··· DATASET SECTION

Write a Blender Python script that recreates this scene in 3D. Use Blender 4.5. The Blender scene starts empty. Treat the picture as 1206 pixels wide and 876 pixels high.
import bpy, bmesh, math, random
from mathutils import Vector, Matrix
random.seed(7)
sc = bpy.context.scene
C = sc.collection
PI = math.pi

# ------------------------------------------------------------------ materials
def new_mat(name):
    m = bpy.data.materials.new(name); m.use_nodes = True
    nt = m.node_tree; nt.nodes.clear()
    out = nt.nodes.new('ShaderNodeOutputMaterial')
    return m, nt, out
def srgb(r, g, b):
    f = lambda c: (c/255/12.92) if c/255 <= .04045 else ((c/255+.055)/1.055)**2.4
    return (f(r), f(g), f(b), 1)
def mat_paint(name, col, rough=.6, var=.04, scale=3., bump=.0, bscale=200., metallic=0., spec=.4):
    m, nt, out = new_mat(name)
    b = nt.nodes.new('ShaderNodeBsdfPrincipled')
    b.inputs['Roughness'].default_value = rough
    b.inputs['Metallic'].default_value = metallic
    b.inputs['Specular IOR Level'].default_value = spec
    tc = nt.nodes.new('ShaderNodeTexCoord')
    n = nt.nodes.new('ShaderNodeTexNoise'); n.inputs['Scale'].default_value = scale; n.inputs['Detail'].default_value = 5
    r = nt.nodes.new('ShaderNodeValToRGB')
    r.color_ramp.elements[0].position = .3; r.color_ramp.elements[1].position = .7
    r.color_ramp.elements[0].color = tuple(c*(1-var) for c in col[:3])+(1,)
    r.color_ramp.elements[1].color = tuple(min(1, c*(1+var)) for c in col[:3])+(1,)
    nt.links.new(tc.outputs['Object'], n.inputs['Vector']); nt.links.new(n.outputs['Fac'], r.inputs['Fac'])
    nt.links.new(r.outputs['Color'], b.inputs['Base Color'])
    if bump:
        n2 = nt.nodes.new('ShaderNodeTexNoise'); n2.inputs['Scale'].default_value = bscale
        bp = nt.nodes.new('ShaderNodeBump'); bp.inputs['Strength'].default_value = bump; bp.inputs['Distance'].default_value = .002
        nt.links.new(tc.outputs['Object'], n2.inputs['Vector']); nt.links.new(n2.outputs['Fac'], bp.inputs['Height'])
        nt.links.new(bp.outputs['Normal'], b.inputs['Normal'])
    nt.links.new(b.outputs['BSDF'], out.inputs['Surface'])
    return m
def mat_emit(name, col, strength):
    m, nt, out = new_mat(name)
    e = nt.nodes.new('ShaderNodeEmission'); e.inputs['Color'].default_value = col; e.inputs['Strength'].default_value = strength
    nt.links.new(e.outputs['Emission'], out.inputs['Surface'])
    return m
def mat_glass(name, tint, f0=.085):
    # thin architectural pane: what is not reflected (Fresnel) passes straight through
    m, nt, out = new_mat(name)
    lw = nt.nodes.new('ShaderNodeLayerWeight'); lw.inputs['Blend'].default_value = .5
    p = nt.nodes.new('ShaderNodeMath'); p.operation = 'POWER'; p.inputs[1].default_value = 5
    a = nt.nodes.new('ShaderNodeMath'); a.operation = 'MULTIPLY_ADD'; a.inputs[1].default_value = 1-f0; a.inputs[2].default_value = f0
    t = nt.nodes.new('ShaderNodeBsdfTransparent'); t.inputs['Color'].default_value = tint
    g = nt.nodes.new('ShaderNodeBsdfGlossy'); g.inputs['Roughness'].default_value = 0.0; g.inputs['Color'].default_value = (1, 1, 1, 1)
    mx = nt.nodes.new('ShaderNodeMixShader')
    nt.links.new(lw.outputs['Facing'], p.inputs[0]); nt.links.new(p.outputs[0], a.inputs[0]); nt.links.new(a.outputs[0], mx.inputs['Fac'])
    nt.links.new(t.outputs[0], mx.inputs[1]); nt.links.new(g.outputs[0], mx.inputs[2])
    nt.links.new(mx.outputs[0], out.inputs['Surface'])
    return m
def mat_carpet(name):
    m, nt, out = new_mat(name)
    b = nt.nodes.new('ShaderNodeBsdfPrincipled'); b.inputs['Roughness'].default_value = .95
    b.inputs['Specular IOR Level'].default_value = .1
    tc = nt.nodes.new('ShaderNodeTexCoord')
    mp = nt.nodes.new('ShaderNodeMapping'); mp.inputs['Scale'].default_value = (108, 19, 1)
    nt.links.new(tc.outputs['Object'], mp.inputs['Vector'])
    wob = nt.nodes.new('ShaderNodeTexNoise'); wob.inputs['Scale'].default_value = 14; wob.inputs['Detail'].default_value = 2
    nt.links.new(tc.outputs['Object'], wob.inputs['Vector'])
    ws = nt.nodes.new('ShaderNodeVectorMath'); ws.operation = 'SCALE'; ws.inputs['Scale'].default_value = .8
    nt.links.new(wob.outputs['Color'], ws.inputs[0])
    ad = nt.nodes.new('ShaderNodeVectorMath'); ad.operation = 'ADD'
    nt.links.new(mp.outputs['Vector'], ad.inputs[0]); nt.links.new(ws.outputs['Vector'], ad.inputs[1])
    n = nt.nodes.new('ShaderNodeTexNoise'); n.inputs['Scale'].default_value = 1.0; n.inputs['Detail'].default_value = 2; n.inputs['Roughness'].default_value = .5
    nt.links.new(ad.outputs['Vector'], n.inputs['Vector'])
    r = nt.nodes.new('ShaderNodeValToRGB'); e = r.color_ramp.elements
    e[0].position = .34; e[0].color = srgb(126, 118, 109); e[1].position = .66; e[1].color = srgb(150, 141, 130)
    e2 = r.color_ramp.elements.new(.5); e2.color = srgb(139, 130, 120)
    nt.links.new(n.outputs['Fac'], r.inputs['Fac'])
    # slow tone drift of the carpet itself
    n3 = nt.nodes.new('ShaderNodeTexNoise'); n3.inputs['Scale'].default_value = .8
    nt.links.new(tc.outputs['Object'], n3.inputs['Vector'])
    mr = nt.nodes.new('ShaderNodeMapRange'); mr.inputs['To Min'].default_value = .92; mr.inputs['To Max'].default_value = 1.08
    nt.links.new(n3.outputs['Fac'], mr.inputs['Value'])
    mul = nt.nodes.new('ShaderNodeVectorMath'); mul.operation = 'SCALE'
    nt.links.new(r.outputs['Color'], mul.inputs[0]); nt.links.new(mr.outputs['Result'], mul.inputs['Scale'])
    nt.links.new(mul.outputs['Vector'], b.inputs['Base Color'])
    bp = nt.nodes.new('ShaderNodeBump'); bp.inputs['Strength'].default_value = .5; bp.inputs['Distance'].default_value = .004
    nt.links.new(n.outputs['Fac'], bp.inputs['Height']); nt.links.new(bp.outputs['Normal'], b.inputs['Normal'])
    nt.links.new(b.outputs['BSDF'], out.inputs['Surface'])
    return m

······

Your output must be the lines of the material above, from the first through the line that contains "PI = math.pi", copied exactly. Include both endpoints and nothing else.

### RESULT OF THIS EXERCISE
Write a Blender Python script that recreates this scene in 3D. Use Blender 4.5. The Blender scene starts empty. Treat the picture as 1206 pixels wide and 876 pixels high.
import bpy, bmesh, math, random
from mathutils import Vector, Matrix
random.seed(7)
sc = bpy.context.scene
C = sc.collection
PI = math.pi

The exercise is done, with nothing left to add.